Data in this exercise |
----------------------------------------

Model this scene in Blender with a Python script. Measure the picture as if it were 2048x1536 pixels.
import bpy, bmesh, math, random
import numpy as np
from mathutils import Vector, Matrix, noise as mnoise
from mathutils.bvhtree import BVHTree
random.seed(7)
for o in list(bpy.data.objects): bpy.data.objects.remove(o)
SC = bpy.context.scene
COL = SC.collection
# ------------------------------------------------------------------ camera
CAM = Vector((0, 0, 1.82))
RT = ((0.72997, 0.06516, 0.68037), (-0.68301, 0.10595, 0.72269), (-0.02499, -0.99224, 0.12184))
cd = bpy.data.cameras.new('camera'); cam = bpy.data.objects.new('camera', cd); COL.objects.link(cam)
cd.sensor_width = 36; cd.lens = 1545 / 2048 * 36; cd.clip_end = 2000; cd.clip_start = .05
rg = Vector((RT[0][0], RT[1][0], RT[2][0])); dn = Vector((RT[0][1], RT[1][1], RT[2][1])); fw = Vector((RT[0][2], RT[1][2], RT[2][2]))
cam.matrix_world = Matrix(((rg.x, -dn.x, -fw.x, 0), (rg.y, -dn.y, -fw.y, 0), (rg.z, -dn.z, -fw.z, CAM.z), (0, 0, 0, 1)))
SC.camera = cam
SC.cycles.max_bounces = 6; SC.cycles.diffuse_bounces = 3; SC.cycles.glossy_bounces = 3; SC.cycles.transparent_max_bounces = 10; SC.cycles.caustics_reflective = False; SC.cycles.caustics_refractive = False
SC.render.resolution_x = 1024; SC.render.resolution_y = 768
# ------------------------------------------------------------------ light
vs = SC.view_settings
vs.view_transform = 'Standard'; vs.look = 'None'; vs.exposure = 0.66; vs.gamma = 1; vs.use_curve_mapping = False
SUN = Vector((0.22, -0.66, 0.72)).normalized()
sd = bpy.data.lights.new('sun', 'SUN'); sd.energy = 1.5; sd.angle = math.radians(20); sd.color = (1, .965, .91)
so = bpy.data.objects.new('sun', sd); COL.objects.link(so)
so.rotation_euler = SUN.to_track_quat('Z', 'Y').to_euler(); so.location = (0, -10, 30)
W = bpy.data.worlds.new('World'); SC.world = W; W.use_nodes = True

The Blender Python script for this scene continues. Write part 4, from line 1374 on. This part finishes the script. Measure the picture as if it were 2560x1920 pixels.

----------------------------------------

To do | Give the listing above again, word for word.

Solution to the problem |
Model this scene in Blender with a Python script. Measure the picture as if it were 2048x1536 pixels.
import bpy, bmesh, math, random
import numpy as np
from mathutils import Vector, Matrix, noise as mnoise
from mathutils.bvhtree import BVHTree
random.seed(7)
for o in list(bpy.data.objects): bpy.data.objects.remove(o)
SC = bpy.context.scene
COL = SC.collection
# ------------------------------------------------------------------ camera
CAM = Vector((0, 0, 1.82))
RT = ((0.72997, 0.06516, 0.68037), (-0.68301, 0.10595, 0.72269), (-0.02499, -0.99224, 0.12184))
cd = bpy.data.cameras.new('camera'); cam = bpy.data.objects.new('camera', cd); COL.objects.link(cam)
cd.sensor_width = 36; cd.lens = 1545 / 2048 * 36; cd.clip_end = 2000; cd.clip_start = .05
rg = Vector((RT[0][0], RT[1][0], RT[2][0])); dn = Vector((RT[0][1], RT[1][1], RT[2][1])); fw = Vector((RT[0][2], RT[1][2], RT[2][2]))
cam.matrix_world = Matrix(((rg.x, -dn.x, -fw.x, 0), (rg.y, -dn.y, -fw.y, 0), (rg.z, -dn.z, -fw.z, CAM.z), (0, 0, 0, 1)))
SC.camera = cam
SC.cycles.max_bounces = 6; SC.cycles.diffuse_bounces = 3; SC.cycles.glossy_bounces = 3; SC.cycles.transparent_max_bounces = 10; SC.cycles.caustics_reflective = False; SC.cycles.caustics_refractive = False
SC.render.resolution_x = 1024; SC.render.resolution_y = 768
# ------------------------------------------------------------------ light
vs = SC.view_settings
vs.view_transform = 'Standard'; vs.look = 'None'; vs.exposure = 0.66; vs.gamma = 1; vs.use_curve_mapping = False
SUN = Vector((0.22, -0.66, 0.72)).normalized()
sd = bpy.data.lights.new('sun', 'SUN'); sd.energy = 1.5; sd.angle = math.radians(20); sd.color = (1, .965, .91)
so = bpy.data.objects.new('sun', sd); COL.objects.link(so)
so.rotation_euler = SUN.to_track_quat('Z', 'Y').to_euler(); so.location = (0, -10, 30)
W = bpy.data.worlds.new('World'); SC.world = W; W.use_nodes = True

The Blender Python script for this scene continues. Write part 4, from line 1374 on. This part finishes the script. Measure the picture as if it were 2560x1920 pixels.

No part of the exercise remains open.